# [REQUIREMENTS]
Write out every line exactly, from the start of the records below to the line with "return CAM + d*((v-CAM[i])/d[i])", and stop there. Don't write out the pictures.

--- begin ---

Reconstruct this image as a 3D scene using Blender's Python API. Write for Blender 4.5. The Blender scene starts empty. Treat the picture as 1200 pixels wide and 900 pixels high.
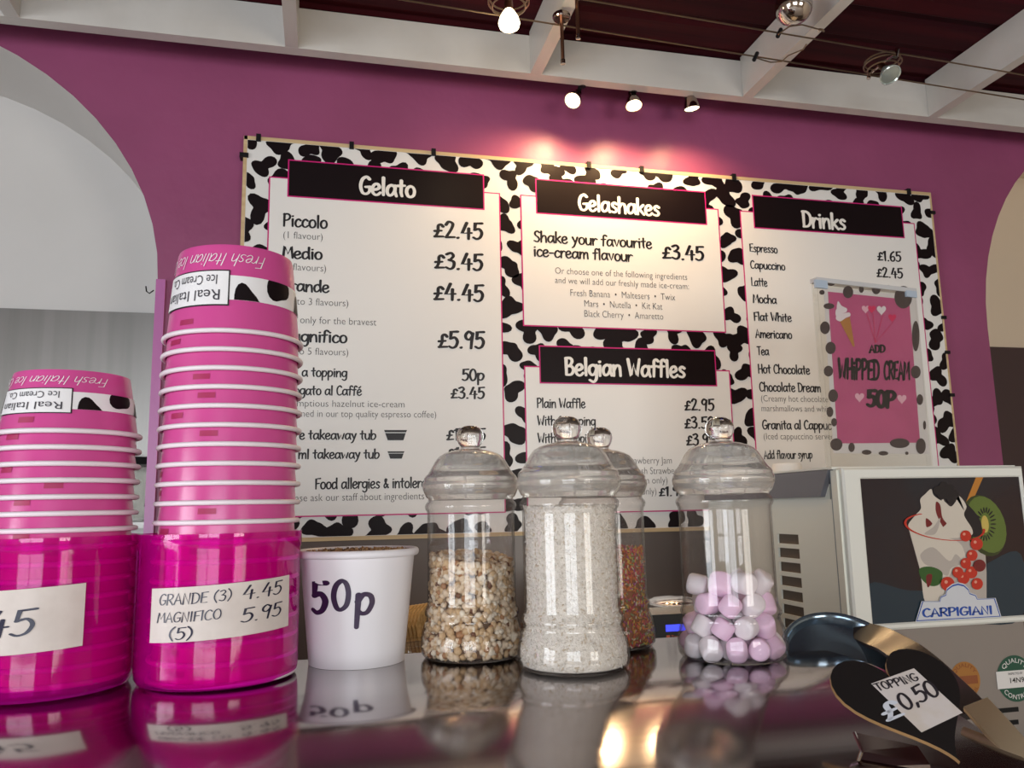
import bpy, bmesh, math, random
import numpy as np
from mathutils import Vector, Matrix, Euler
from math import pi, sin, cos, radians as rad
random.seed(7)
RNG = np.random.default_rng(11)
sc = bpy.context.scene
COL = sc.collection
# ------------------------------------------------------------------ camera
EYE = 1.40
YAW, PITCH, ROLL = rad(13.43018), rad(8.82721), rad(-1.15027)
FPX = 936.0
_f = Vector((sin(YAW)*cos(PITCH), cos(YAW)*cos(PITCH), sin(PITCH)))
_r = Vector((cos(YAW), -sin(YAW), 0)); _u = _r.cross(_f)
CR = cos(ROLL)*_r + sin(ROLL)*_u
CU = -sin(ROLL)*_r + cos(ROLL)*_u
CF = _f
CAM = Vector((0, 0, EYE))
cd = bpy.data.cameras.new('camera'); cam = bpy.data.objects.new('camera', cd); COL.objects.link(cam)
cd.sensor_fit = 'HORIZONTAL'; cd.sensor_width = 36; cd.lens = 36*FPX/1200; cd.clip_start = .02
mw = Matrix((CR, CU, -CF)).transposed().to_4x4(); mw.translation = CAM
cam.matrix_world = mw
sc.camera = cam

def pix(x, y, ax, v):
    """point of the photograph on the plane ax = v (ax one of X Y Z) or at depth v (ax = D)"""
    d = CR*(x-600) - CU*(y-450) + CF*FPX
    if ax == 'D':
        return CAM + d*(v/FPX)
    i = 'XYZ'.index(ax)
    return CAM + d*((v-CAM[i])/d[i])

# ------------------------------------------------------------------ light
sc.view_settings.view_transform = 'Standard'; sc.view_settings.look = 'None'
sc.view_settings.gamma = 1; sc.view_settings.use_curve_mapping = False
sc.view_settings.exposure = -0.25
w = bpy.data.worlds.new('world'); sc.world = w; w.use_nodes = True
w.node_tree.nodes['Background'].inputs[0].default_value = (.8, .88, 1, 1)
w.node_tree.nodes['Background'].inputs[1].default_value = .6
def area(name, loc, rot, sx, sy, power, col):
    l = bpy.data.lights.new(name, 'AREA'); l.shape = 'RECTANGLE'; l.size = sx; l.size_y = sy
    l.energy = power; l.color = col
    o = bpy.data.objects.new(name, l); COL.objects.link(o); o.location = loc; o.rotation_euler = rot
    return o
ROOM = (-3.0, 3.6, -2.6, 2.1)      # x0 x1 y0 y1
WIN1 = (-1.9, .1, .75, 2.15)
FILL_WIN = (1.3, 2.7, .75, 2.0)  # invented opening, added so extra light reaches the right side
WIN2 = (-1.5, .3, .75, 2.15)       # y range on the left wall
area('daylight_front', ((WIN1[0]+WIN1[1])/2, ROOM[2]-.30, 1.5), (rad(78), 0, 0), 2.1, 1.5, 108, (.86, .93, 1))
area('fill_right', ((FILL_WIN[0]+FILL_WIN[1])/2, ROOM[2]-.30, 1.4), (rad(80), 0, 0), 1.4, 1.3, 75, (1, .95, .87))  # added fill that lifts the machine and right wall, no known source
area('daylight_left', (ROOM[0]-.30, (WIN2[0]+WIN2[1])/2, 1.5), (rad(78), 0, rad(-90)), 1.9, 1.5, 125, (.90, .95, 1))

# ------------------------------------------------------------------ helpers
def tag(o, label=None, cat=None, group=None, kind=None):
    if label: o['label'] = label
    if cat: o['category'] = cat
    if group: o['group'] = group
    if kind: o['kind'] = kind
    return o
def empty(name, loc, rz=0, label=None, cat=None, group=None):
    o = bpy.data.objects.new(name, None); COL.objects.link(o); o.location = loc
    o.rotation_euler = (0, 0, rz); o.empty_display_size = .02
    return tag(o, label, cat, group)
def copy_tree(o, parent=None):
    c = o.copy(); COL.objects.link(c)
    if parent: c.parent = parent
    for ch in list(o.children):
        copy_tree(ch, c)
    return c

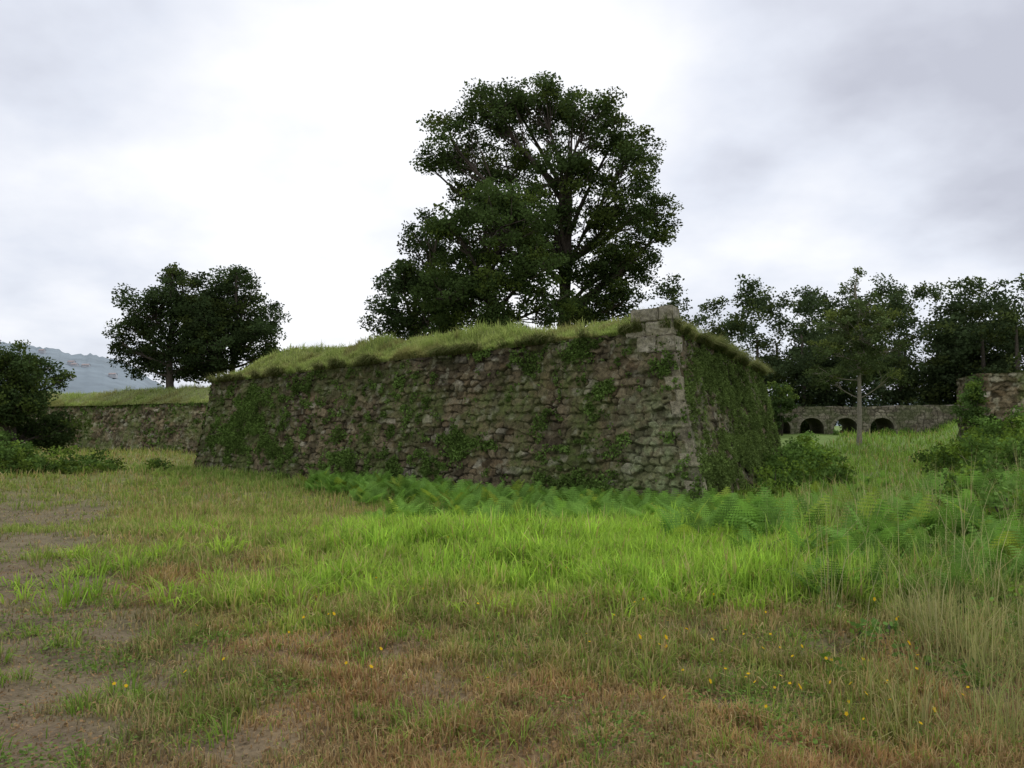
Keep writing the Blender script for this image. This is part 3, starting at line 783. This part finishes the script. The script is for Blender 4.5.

--- end ---

# [EXERCISE OUTPUT]
Reconstruct this image as a 3D scene using Blender's Python API. Write for Blender 4.5. The Blender scene starts empty. Treat the picture as 1200 pixels wide and 900 pixels high.
import bpy, bmesh, math, random
import numpy as np
from mathutils import Vector, Matrix, Euler
from math import pi, sin, cos, radians as rad
random.seed(7)
RNG = np.random.default_rng(11)
sc = bpy.context.scene
COL = sc.collection
# ------------------------------------------------------------------ camera
EYE = 1.40
YAW, PITCH, ROLL = rad(13.43018), rad(8.82721), rad(-1.15027)
FPX = 936.0
_f = Vector((sin(YAW)*cos(PITCH), cos(YAW)*cos(PITCH), sin(PITCH)))
_r = Vector((cos(YAW), -sin(YAW), 0)); _u = _r.cross(_f)
CR = cos(ROLL)*_r + sin(ROLL)*_u
CU = -sin(ROLL)*_r + cos(ROLL)*_u
CF = _f
CAM = Vector((0, 0, EYE))
cd = bpy.data.cameras.new('camera'); cam = bpy.data.objects.new('camera', cd); COL.objects.link(cam)
cd.sensor_fit = 'HORIZONTAL'; cd.sensor_width = 36; cd.lens = 36*FPX/1200; cd.clip_start = .02
mw = Matrix((CR, CU, -CF)).transposed().to_4x4(); mw.translation = CAM
cam.matrix_world = mw
sc.camera = cam

def pix(x, y, ax, v):
    """point of the photograph on the plane ax = v (ax one of X Y Z) or at depth v (ax = D)"""
    d = CR*(x-600) - CU*(y-450) + CF*FPX
    if ax == 'D':
        return CAM + d*(v/FPX)
    i = 'XYZ'.index(ax)
    return CAM + d*((v-CAM[i])/d[i])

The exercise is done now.